October 31, 2012

Martin Wolf, but what about the cumulative disadvantage for those officially perceived as “risky”?

Sir, Martin Wolf, in “Romney would be a backward step”, October 31, writes: “[A] challenge is inequality… to the extent that a child’s opportunity depends on the resources of its parents, the result will be more cumulative disadvantage”. 

Though I fail to see what that has to do specifically with Romney, Wolf is absolutely correct, but, then why on earth does he refuse to protest the cumulative disadvantage those perceived as “The Risky” are equally submitted to when trying to access bank credit? 

Not only do “The Risky” have to pay higher interests rates, get smaller loans and have to accept harsher contract terms, but on top of it all, in a cumulative way, the regulators also require the banks to hold more capital when lending to them than when lending to The infallible”. 
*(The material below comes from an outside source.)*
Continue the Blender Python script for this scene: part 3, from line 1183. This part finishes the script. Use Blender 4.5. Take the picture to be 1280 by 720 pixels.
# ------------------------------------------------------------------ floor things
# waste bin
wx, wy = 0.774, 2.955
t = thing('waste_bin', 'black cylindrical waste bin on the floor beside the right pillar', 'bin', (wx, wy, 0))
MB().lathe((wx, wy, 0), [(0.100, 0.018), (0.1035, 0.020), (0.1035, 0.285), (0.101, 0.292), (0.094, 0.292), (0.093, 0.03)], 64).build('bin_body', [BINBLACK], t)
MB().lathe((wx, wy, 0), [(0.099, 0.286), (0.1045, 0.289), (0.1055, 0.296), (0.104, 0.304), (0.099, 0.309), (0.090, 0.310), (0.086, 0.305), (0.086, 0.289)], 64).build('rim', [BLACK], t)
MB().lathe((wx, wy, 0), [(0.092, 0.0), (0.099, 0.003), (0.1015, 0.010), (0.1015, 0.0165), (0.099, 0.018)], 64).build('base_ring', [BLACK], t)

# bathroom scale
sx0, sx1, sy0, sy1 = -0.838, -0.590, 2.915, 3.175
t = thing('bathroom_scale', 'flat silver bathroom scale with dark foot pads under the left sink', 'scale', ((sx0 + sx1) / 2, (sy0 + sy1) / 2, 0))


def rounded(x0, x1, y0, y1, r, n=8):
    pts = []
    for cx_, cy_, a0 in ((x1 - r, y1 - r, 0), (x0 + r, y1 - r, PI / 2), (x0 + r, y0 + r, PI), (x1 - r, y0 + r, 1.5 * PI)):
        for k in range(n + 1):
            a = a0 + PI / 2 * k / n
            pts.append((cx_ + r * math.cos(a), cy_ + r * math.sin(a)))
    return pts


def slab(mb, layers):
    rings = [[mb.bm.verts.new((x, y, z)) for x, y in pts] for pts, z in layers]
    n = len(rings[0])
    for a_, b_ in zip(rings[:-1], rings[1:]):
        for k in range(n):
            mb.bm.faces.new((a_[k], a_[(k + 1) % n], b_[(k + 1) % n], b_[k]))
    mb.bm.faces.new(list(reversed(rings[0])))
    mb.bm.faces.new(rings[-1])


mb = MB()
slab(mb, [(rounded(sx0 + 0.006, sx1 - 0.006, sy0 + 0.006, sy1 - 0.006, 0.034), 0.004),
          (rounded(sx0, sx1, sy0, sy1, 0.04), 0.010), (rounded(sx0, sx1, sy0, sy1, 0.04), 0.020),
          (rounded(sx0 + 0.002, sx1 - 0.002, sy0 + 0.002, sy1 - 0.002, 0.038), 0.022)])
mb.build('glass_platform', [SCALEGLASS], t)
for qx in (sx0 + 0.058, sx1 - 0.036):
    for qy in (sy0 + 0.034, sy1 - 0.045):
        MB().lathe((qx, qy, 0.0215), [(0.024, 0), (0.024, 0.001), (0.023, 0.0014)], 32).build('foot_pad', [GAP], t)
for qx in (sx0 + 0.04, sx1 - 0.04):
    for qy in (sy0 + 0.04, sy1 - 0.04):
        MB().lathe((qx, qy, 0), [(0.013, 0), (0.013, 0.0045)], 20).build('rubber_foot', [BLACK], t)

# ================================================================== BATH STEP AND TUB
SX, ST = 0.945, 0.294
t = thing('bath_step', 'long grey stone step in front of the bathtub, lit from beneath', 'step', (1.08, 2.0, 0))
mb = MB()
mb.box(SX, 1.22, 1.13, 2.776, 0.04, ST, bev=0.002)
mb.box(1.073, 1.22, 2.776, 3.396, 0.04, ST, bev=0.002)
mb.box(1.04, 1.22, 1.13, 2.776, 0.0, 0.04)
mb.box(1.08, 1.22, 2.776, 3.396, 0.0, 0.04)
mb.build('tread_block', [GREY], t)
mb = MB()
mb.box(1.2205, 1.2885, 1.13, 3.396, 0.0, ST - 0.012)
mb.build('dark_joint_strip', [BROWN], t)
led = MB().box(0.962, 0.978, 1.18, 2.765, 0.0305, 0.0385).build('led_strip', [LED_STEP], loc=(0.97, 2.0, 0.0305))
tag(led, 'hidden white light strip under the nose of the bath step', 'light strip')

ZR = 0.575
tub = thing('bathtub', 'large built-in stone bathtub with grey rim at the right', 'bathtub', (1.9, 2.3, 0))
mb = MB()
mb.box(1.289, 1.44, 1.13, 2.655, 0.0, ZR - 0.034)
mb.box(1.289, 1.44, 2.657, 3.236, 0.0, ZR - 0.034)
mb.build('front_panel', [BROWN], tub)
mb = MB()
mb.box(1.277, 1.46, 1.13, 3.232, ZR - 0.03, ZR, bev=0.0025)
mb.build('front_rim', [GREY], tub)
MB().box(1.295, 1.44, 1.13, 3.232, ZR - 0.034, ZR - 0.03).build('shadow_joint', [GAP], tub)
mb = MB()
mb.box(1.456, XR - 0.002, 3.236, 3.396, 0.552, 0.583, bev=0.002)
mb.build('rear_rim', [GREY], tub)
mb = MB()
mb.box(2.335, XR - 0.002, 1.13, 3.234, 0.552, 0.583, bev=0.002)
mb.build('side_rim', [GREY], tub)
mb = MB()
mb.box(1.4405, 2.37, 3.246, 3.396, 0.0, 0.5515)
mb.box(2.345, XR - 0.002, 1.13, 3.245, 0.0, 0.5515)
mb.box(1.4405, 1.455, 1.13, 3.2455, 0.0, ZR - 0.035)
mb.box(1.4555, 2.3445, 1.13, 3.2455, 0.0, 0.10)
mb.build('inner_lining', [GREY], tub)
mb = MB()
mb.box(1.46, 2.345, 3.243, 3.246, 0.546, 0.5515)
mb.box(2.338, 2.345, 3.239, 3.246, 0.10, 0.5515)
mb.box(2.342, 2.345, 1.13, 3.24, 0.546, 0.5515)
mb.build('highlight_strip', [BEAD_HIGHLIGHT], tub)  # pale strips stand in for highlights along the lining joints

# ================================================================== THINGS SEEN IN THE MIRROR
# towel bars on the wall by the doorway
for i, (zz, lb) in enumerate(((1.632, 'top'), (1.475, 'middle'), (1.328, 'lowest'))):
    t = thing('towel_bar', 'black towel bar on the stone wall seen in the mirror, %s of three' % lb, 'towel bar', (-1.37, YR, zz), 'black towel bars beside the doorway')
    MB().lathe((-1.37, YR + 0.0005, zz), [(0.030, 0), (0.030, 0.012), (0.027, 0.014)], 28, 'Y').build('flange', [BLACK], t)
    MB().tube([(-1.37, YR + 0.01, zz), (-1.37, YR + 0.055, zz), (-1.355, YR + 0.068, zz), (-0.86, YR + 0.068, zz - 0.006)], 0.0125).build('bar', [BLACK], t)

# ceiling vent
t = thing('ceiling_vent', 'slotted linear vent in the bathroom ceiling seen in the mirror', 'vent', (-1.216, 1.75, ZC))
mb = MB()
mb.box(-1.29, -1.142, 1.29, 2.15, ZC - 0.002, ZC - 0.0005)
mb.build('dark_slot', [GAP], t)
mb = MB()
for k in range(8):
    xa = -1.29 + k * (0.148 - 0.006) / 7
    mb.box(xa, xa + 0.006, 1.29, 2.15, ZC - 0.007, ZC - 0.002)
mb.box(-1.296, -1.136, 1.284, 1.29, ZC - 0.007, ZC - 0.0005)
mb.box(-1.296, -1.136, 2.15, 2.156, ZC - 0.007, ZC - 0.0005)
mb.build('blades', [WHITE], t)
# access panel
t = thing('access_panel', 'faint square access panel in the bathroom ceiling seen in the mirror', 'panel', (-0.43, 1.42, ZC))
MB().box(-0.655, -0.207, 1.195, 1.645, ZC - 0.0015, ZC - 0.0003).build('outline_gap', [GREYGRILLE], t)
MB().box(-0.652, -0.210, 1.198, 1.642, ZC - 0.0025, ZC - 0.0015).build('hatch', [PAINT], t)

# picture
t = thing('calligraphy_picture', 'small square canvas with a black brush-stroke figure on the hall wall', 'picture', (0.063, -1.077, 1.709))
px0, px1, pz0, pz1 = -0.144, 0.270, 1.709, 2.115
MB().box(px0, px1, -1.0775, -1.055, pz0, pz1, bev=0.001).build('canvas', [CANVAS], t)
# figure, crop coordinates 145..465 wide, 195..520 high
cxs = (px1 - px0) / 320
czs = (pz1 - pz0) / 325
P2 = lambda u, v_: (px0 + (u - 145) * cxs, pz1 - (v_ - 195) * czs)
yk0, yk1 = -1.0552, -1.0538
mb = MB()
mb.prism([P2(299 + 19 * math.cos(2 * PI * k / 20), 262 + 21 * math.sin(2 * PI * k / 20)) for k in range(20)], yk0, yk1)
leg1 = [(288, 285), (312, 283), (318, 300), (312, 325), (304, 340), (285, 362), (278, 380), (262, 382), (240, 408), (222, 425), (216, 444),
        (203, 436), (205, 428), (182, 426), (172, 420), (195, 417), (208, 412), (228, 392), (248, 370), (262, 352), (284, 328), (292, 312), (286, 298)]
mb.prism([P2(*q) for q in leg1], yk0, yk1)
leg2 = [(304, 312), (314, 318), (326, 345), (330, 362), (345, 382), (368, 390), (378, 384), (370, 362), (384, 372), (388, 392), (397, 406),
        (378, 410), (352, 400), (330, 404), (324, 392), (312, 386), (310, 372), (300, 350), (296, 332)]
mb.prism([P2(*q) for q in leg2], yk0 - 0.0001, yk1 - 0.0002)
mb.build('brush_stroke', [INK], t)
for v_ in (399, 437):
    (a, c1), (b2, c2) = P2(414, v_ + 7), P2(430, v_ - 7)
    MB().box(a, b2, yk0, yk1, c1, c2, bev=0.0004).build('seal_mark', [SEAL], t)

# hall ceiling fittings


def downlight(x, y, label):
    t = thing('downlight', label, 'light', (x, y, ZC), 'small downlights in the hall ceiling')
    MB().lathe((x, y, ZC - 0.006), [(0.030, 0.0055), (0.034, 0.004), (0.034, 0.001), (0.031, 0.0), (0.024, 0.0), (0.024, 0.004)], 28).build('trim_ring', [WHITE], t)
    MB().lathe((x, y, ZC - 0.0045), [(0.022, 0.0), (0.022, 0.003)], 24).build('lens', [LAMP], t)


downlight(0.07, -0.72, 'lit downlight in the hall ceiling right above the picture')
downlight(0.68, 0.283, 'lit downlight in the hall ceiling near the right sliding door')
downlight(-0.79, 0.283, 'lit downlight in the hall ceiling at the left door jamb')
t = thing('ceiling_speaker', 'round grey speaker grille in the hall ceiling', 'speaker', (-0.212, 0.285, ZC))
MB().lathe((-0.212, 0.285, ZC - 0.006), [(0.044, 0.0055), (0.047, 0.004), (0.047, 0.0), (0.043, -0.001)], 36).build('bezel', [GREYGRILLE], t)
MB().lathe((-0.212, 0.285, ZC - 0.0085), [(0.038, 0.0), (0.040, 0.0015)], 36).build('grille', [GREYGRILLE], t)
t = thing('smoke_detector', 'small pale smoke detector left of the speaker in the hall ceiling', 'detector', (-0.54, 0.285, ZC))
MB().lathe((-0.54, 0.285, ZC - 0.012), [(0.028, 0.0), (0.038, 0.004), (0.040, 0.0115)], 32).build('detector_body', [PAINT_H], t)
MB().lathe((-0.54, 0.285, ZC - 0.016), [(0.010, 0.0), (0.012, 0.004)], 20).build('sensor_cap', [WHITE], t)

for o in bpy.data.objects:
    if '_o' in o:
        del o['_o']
If a child’s education was placed under the supervision of a Basel Committee, those regulators, if applying consistently their current paradigms, would perhaps require the children of the poor to contract a special insurance to cover the risks of them not completing the education, because clearly their parents do not have the same resources as the children of the rich. Could Martin Wolf possibly agree with something like that? 

Or is it that Martin Wolf just cannot understand that when you impose a cumulative disadvantage on “The Risky” you are de-facto awarding a dangerous cumulative advantage to "The Infallible”?